Black History Month Special
5:14 am
Tue February 25, 2014

Feeling Good: The Nina Simone Story, Tuesday at 10 am

Nina Simone in concert at Morlaix (Bretagne, France) May, 1982.
Credit Roland Godefroy

Told by her daughter, vocalist Lisa Simone Kelly, Feeling Good: The Nina Simone Story is a touching, intimate look at life, work and genius of jazz composer, pianist,  vocalist and civil rights activist Nina Simone.

Whether it was a song she composed or one she interpreted, Nina had the ability to communicate its meaning beyond words. She excavated the essential soul of every song that she sang.
Whether it was belting out a protest song , moaning out a love ballad or blues tune, or playing the piano with classical virtuosity, Nina commanded her audience.  And in her offstage life she demanded to be treated with respect and dignity at all times.  For a black woman of her time, that stance alone was revolutionary.

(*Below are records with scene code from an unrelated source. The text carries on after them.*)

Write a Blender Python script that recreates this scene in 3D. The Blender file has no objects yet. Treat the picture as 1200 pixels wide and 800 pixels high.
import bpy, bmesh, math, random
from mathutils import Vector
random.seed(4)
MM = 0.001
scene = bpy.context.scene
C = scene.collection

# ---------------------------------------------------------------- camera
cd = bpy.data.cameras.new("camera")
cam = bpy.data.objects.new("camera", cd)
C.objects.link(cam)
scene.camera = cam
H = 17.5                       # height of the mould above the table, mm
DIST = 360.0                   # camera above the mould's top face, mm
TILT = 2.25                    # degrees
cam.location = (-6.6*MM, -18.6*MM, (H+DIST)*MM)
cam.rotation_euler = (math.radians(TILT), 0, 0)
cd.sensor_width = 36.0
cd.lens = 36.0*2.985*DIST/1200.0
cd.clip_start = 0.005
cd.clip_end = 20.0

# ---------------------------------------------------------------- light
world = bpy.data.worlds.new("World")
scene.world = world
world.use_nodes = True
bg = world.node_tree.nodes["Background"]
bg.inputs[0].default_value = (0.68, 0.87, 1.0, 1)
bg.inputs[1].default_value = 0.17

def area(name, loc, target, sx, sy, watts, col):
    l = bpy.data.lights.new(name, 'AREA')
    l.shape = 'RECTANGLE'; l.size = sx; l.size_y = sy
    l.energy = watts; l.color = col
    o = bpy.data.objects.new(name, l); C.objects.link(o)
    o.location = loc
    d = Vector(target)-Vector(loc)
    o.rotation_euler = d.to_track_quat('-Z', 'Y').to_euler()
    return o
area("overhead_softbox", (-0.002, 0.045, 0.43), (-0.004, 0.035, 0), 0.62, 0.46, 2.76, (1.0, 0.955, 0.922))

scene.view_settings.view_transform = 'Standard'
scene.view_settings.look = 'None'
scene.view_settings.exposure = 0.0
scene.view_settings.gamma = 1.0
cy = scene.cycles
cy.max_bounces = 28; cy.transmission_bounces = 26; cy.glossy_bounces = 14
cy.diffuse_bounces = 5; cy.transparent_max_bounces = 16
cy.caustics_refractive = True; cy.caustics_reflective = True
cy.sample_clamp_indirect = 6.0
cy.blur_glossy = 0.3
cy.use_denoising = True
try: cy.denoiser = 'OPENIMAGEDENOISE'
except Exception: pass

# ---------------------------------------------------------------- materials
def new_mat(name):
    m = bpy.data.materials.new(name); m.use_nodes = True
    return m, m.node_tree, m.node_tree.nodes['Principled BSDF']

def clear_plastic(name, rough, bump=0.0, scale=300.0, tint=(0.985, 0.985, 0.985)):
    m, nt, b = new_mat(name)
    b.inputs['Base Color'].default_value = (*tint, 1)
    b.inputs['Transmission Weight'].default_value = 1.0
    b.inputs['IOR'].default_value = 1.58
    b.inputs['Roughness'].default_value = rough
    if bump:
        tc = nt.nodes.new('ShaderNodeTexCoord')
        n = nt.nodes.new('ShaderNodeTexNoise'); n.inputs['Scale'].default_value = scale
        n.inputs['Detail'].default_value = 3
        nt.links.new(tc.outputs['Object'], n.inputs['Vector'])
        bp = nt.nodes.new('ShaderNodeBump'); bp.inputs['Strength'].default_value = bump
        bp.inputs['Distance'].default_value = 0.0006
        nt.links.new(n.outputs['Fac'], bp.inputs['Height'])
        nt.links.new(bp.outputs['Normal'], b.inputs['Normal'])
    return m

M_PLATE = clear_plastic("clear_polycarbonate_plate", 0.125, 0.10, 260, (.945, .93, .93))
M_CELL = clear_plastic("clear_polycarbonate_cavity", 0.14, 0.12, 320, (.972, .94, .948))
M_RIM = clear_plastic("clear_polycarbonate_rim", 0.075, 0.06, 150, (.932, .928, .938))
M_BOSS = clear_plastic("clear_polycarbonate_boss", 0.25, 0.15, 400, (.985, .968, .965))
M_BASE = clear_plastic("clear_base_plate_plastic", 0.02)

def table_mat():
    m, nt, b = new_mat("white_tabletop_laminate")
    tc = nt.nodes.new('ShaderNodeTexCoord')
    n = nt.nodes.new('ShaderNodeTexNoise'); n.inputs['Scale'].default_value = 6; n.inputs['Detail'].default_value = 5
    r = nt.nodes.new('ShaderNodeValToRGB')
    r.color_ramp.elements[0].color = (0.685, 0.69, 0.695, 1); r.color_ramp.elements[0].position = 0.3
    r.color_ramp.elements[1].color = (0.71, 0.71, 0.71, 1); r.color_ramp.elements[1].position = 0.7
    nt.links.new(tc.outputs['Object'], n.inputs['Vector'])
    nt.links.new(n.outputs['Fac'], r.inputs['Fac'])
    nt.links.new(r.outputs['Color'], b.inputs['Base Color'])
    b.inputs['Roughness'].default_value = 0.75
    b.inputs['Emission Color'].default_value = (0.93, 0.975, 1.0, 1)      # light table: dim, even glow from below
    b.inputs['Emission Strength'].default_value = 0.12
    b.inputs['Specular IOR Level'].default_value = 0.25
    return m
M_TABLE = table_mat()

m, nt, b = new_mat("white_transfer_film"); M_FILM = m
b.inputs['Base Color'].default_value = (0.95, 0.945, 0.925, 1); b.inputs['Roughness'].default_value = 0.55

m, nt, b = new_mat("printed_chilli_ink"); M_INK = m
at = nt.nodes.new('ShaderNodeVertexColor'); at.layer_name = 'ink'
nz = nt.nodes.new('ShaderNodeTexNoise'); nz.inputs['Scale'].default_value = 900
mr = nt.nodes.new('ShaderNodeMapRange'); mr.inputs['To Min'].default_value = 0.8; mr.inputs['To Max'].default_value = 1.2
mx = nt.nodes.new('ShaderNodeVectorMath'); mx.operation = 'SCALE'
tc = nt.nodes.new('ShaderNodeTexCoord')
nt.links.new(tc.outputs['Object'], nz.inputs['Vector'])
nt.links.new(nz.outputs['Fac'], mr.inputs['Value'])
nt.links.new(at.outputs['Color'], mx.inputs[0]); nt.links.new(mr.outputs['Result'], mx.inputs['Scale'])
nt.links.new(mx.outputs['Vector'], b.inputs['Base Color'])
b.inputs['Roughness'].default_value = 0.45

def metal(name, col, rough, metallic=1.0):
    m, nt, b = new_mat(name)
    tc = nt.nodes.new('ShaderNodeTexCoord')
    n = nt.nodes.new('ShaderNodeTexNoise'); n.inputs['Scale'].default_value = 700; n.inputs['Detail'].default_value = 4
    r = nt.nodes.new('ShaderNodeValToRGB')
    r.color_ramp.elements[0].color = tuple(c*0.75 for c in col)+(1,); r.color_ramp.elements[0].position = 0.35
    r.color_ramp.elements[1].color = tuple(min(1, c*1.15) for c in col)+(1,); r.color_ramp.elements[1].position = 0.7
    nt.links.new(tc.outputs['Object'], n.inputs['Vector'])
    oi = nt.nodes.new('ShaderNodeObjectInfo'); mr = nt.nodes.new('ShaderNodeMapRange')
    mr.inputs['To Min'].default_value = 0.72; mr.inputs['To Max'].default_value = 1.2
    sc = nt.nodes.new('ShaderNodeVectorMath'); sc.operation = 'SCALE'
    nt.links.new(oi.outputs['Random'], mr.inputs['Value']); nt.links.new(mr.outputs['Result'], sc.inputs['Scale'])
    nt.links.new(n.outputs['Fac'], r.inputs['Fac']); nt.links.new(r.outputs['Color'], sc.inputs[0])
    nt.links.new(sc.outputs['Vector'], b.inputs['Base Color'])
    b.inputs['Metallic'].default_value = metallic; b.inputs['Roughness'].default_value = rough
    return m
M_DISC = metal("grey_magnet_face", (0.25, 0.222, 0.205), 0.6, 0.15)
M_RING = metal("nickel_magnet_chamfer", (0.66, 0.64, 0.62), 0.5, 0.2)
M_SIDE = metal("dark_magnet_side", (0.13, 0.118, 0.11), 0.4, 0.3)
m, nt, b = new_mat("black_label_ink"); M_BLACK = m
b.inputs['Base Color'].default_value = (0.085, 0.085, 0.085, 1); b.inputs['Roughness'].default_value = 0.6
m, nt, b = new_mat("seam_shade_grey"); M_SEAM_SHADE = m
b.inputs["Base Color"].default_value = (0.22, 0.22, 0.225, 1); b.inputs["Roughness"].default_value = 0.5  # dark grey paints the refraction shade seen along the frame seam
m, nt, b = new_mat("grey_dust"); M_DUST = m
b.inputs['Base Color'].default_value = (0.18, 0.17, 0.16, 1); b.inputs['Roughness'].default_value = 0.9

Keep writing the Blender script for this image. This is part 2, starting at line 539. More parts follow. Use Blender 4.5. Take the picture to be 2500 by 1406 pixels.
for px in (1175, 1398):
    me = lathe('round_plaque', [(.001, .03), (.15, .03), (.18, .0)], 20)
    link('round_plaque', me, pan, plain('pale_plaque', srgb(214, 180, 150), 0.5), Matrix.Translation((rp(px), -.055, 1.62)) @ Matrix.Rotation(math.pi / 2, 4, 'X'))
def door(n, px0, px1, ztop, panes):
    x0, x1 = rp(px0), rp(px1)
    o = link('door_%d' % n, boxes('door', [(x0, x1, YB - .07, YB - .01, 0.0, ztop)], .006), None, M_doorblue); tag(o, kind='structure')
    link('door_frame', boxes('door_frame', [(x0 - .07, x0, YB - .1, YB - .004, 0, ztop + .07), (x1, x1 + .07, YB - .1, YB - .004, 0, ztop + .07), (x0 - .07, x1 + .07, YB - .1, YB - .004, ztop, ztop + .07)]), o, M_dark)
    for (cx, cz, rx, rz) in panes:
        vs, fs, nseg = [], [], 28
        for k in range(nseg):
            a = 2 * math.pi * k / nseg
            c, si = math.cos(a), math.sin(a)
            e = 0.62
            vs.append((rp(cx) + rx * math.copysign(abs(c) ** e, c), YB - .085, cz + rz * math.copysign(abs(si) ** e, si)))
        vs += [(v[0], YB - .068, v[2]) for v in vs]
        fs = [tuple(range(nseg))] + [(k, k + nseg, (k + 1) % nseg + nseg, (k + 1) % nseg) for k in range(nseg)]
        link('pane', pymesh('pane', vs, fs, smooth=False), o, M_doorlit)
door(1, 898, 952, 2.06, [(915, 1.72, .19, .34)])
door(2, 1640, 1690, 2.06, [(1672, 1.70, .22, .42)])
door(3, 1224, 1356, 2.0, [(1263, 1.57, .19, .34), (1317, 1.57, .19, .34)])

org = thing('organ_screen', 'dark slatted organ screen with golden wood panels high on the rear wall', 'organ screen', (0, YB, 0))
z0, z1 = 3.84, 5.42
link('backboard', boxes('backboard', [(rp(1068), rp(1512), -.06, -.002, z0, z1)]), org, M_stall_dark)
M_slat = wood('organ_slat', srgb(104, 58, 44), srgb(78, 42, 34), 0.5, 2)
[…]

But in this documentary we also hear about the tender, vulnerable, and sometimes funny Nina from the people that she loved and trusted... Her close circle of friends (including former NPR Host Verta Mae Grosvenor), family members, people in her band, recording industry professionals who had the rare opportunity to call her a friend. Most of all, we hear a daughter sharing first-hand insight into the heights and depths of the life of a musical genius she knew as "Mommy".
We all knew that Nina knew pain. When she expressed it in song, she bravely exposed the raw emotions that most of us tamp down in order to get by.  She was our zeitgeist, because she had the intuition and bravery to call out and capture these emotions, and the brilliance to channel them in high definition . But it meant that Nina was not without her own shadows.   For this reason her daughter reflects that Nina was most free when she performed.

In Feeling Good we get to hear lots of Nina's music, and remember how nimbly she could transition from jazz to gospel to blues  to classical piano licks in a way that seemed effortless.  Nina Simone deserves to be honored, and this documentary does it elegantly.